I Don't Even Know What To Call This Blog

There is a lot of sugah-coated-love and neighborly knocking on doors that will take place this weekend.  My little Mario is out of town.  You guys better save me a Reese's cup.

This 10/31 is different for me.  I'm doing some things.  Turning stuff down.  Clearing out space.  Here's how...


Thing 1?  (Hahaha... because that's so much better than saying, "Step 1.")

No Notifications November.


Yep.  I'm stepping away from allowing social networking to creep into our moments with a little screaming number.



I don't really know how that plays out.  I just know that it is the song we're singing right now.

I may be online.  I may see a message.  I may see notifications.  I may not answer.

It's not you.  It's me.

Really.  (Like, really... really.)  I love my online community so much.  I'm just going to be a little less available there and more available in the face to face world for a bit... particularly with my own family.


Thing 2? 

I'm making room for MIRACLES.

That's a little more basic and a little deeper than it sounds.  I might explain more later, but for now I'm looking at 2 guys that I adore... and I want to spend more time with them, for them, about them, and investing in them.

Figuratively, physically, and emotionally, I'm making room for MIRACLES.




It's kind of about beams and batons.  Walk with me for a moment down memory lane.

I used to take beam when I was in gymnastics as a child.

It terrified me to my core.  No joke.

Beams are SMALL.


Especially once you become accomplished at beam work.  The beams get smaller in width and the tricks get fancier.  I vividly remember my teacher saying, "And now you will do your back walkover on the beam... and then leap on the beam..."

Much like when she said, "And now you'll do two turns with your baton in the air" during baton class, I just wanted to cry.. and run... and never come back...

Right after we celebrated how cool it was that I could actually pull this off.

I mean, come on... the fancy, dangerous stuff wanted me.  Clearly, I had evolved, even if it wasn't the original cloth from which I was cut.

So, I tried.  And tried.  Tummy aches.  Class.  Tummy aches.  Class.  Accomplishments.  I COULD do it.  I could work harder to "be better" at something I didn't love... but I was MISERABLE doing it.

I'm not into danger, people.  I'm not into pain.  Some are.  Not me. I am a hard worker, though, by design.  Always have been.

What I'm finding is that we still have beams as adults.... and as they get smaller, the footwork still gets fancier.  We still get things to juggle and twirl in the air... but we get more of them than ever before if we aren't very careful.

Satan will absolutely twist a "good trait" into overdrive if we allow it.  He'll whisper sweet nothings from the side of "the fast, dangerous, fancy stuff wants you" side of the coin -- all the while using one of our God-given traits to get us to work harder to be better at a task to which God never called us.

Is the baton bad? 
Nope.




Is the beam bad?
  




Not one bit.


Just not the beam or baton God had in mind for us when he made us.

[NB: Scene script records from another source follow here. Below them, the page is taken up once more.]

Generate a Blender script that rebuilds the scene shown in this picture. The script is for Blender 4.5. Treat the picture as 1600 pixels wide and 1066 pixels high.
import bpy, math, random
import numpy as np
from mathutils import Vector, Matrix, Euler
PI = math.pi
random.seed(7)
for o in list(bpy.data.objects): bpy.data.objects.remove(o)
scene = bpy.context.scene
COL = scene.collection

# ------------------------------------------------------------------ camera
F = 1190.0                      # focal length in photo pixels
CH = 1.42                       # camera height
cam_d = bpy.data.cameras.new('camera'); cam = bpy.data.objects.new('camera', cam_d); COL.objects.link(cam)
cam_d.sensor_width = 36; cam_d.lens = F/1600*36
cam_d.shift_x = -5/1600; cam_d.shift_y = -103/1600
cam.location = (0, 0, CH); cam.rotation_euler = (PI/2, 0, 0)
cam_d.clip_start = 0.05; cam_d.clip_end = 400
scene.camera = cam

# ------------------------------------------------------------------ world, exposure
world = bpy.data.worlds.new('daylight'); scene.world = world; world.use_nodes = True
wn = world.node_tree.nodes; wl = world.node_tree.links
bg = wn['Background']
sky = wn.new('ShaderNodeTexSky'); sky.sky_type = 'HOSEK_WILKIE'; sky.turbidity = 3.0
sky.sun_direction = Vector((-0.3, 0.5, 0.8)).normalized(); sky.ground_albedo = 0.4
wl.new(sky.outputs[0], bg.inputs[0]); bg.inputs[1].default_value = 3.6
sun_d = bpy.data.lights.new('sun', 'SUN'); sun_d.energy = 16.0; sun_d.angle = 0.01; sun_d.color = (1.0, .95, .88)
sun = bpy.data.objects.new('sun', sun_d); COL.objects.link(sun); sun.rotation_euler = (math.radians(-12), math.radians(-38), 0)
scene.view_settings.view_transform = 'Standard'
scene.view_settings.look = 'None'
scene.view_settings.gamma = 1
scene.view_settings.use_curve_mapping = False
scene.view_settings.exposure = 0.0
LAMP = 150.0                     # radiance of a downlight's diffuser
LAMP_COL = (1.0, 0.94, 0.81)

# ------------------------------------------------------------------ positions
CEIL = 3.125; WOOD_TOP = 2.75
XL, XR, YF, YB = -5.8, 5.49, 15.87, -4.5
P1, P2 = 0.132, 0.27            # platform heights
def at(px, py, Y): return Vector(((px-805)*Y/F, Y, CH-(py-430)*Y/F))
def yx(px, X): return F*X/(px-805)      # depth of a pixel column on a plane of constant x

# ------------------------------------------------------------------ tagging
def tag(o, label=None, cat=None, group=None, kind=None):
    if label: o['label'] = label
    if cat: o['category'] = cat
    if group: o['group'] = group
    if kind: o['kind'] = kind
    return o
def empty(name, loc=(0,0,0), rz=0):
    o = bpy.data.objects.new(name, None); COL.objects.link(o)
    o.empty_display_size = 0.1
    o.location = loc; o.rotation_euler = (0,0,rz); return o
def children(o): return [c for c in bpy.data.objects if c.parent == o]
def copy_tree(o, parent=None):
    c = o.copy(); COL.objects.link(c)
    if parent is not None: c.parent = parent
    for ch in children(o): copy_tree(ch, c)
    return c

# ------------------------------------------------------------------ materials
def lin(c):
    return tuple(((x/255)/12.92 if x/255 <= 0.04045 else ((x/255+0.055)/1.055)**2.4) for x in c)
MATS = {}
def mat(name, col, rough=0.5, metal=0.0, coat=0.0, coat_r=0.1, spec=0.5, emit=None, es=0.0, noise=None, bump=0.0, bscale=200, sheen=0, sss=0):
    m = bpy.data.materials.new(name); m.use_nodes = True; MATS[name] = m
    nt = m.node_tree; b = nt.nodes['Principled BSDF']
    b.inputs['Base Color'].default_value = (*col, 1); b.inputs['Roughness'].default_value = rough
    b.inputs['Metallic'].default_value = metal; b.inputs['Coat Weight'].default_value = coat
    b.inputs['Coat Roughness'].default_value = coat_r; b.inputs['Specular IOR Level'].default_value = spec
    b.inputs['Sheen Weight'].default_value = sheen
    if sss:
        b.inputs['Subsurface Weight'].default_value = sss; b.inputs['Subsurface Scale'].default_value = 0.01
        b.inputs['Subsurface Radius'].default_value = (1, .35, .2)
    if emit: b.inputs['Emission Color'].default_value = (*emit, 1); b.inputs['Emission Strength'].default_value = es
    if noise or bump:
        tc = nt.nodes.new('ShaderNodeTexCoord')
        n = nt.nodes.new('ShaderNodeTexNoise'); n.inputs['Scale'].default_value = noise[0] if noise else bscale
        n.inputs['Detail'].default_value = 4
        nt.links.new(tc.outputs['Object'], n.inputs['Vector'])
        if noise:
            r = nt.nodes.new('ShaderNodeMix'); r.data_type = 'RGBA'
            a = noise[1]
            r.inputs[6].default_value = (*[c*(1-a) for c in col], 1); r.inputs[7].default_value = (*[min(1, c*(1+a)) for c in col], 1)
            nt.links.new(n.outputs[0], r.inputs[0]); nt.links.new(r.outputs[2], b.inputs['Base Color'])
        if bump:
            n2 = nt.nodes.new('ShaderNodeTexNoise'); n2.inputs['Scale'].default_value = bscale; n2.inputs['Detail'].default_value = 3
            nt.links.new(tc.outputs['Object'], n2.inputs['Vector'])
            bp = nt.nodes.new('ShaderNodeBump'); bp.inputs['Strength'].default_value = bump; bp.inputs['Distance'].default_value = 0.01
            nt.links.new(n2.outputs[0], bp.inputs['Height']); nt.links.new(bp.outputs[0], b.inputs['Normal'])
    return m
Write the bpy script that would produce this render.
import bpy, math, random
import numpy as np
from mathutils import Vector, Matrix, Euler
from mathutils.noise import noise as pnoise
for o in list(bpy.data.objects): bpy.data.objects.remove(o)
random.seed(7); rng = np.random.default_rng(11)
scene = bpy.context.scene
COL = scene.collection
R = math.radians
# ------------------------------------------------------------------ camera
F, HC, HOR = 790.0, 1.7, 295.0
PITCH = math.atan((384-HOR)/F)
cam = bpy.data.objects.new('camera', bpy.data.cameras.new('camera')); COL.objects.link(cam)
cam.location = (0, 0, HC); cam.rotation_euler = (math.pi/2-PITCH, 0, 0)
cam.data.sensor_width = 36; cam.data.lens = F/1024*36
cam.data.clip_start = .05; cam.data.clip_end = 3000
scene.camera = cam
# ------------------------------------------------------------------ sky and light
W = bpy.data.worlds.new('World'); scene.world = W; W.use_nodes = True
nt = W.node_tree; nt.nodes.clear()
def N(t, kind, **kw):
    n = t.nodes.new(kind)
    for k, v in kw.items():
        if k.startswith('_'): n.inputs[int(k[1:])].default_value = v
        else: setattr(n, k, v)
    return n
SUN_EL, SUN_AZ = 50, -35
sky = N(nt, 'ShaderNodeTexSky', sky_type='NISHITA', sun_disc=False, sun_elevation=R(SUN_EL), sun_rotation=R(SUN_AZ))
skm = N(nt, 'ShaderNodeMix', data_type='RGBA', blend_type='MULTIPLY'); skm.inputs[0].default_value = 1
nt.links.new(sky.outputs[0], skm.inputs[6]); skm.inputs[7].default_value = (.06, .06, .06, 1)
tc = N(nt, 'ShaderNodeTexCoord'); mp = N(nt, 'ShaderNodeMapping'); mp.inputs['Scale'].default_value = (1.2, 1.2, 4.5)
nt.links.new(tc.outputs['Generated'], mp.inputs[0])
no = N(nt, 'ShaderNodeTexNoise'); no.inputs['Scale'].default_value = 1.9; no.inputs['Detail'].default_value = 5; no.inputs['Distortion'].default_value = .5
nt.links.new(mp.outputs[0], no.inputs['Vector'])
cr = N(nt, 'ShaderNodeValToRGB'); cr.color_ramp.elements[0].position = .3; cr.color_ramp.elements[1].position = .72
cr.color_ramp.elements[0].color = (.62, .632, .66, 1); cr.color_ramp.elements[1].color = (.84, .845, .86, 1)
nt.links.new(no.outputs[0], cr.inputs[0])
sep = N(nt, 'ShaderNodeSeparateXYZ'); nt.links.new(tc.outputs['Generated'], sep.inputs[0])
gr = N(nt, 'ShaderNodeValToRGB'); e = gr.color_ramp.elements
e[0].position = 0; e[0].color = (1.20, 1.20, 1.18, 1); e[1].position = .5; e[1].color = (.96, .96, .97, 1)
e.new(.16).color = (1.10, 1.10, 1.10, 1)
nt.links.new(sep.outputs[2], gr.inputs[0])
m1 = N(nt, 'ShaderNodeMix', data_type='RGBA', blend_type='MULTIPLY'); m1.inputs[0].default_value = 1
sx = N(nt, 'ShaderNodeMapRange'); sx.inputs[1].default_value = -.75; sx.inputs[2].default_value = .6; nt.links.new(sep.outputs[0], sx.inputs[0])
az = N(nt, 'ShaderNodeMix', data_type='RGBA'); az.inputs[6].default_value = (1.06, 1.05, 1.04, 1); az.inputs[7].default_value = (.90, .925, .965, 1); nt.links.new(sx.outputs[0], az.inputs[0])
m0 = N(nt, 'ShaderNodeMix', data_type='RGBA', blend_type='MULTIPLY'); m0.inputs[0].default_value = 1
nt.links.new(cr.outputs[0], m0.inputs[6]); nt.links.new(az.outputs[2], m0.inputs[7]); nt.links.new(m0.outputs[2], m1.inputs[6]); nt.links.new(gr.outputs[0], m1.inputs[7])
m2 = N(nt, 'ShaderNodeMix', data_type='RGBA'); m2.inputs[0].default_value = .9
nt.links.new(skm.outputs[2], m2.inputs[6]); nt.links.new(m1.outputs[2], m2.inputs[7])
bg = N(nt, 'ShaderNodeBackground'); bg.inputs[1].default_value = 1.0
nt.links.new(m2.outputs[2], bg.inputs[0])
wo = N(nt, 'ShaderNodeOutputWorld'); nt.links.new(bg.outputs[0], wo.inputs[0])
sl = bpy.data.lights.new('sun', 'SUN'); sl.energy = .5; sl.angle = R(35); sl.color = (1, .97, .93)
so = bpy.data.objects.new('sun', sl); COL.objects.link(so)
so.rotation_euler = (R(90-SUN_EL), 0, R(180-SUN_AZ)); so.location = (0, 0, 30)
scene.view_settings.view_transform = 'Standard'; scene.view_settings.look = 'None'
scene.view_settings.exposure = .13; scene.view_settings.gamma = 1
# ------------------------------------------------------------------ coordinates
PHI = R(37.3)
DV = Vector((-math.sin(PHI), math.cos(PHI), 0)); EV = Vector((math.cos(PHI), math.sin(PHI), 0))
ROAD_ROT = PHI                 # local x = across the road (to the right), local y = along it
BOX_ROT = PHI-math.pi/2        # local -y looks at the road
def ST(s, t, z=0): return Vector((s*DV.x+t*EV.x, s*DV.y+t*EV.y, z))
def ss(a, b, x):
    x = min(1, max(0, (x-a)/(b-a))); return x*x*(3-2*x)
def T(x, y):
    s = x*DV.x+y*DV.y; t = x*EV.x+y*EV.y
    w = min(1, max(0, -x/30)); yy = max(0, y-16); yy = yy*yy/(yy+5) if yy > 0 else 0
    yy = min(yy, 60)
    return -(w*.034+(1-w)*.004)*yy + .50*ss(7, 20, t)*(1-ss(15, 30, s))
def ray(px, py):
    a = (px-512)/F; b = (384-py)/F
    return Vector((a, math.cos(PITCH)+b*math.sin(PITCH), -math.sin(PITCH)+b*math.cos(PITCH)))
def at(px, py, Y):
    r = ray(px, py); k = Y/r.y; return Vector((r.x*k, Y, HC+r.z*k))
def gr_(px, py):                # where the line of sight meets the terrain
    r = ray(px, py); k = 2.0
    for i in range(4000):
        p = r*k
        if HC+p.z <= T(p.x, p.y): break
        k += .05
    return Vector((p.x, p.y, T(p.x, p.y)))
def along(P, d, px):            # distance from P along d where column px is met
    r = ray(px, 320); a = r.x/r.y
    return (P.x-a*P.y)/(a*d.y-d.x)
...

As it turns out, I actually ended up teaching dance for years.  Danced in some Super Bowls and internationally for a little second.  Had the privilege of working with and dancing alongside some dance legends.  Taught some of the most precious souls on the planet as a Lead Instructor for a season. Even got to do some fancy footwork as a ballroom instructor for a bit.

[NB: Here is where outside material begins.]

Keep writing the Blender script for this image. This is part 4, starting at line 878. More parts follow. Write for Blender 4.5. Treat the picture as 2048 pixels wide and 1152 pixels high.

I was good at what I did and excelled in the places God allowed me to dance, lead, and love.  I worked hard, but I didn't work against who He made me to be....

But I never would have known God put strength there if I stayed on that beam or kept that baton in the air over my head....

Because God called Susie to that beam...

And He called Sally to that baton...

He called Christie to fancy footwork (on the GROUND), teaching, gracing a stage, tossing other daring souls into the air (thank you, Jennifer, Kristie, and friends), and hugging hearts for a season.

I had to be willing to quit some things first, though.  I had to quit baton.  I had to quit beam.  I had to make space for the more that He had my name on... even when it looked like less.

Jen Hatmaker talks about what goes on our "beam" in life.    Whether we like it or not, we all get a figurative one. Right?  She's unapologetic about what goes on hers or doesn't make it on hers, because there is simply not much room up there. and there's a lot of loving to do.

Lysa Terkeurst talks about our "Best Yes."  Only allowing ourselves to say yes to the BEST yes answers to which God calls us.  There are a lot of GOOD Yes answers... but only a few BEST yes answers.

Turning down the notification noise is my flavor of doing both.  Making room for miracles and embracing grace.  Clearing off my beam.



Y'all, I'm so excited.

Saying NO or just getting back to things later is sometimes exactly where God opens the door for His more.  His more is always so much better than anything I can imagine.

I'll keep you posted, and I'll be peeking in-- even posting still.  I just won't be reading or replying as much.

I'm just reading the pages at this house right now with more intensity and fervor than ever before... and writing some new chapters.   10/31 holds a little more than candy and costumes this year.  I'm a little bit stoked.


I HAVE NO IDEA what to call this blog that I just wrote. :)

I do know what to call this place... GRACE.